Impact
The kernel RDMA/ocrdma subsystem contains a null pointer dereference on error paths within the ocrdma_copy_pd_uresp() routine. When the function encounters an error before pd->uctx has been initialized, the code dereferences a NULL pointer, causing an immediate kernel crash. This defect yields a denial of service as the kernel becomes unstable and must be restarted, but it does not directly grant any confidentiality or integrity breach. The weakness is a null pointer dereference (CWE‑824).
Affected Systems
Any Linux kernel that includes the ocrdma driver before the commit that introduced a non‑NULL reference to pd->uctx is affected. The vulnerability is present in all kernels that compile with the ocrdma module until the patch is applied; no further version delimiters are provided in the vendor data.
Risk and Exploitability
The EPSS of <1% and the absence from the CISA KEV catalog suggest that exploitation is rare at this time.
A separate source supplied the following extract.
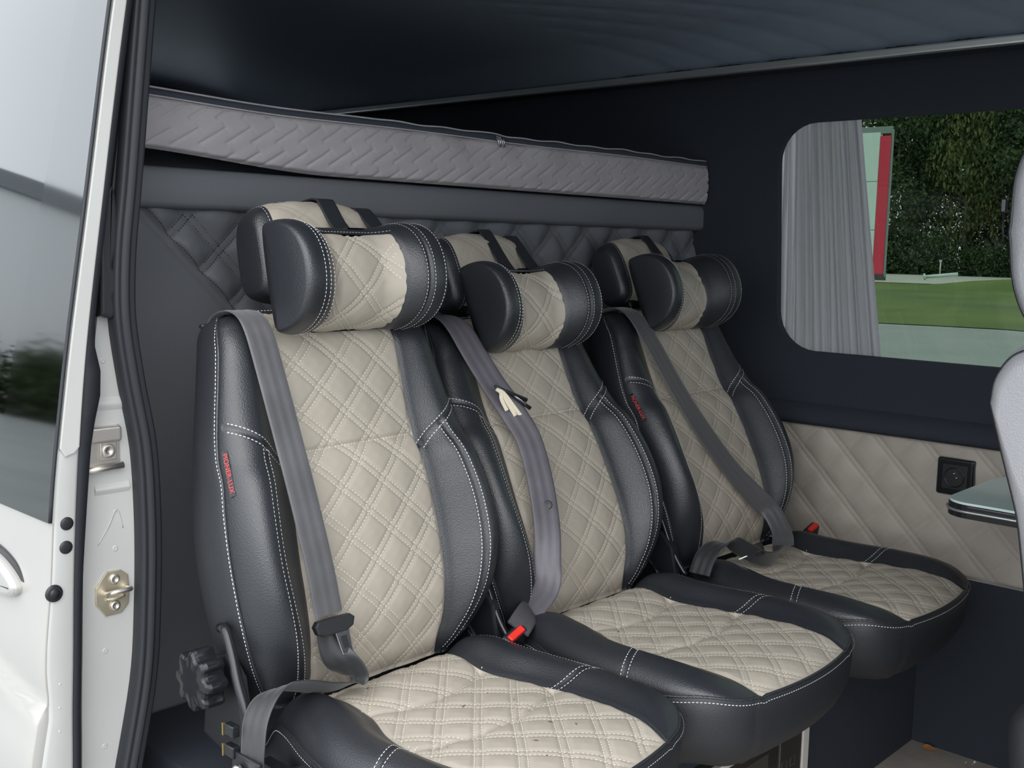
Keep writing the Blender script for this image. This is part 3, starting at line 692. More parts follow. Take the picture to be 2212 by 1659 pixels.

Based on the function’s role in processing RDMA PD responses, an attacker would likely need to trigger RDMA traffic that reaches the ocrdma driver and causes the error path. This typically requires the ability to send or influence RDMA frames to the device, which in many environments is limited to privileged or local users, but the exact prerequisites are not detailed in the published description. Once triggered, the crash is deterministic, providing a straightforward denial of service route.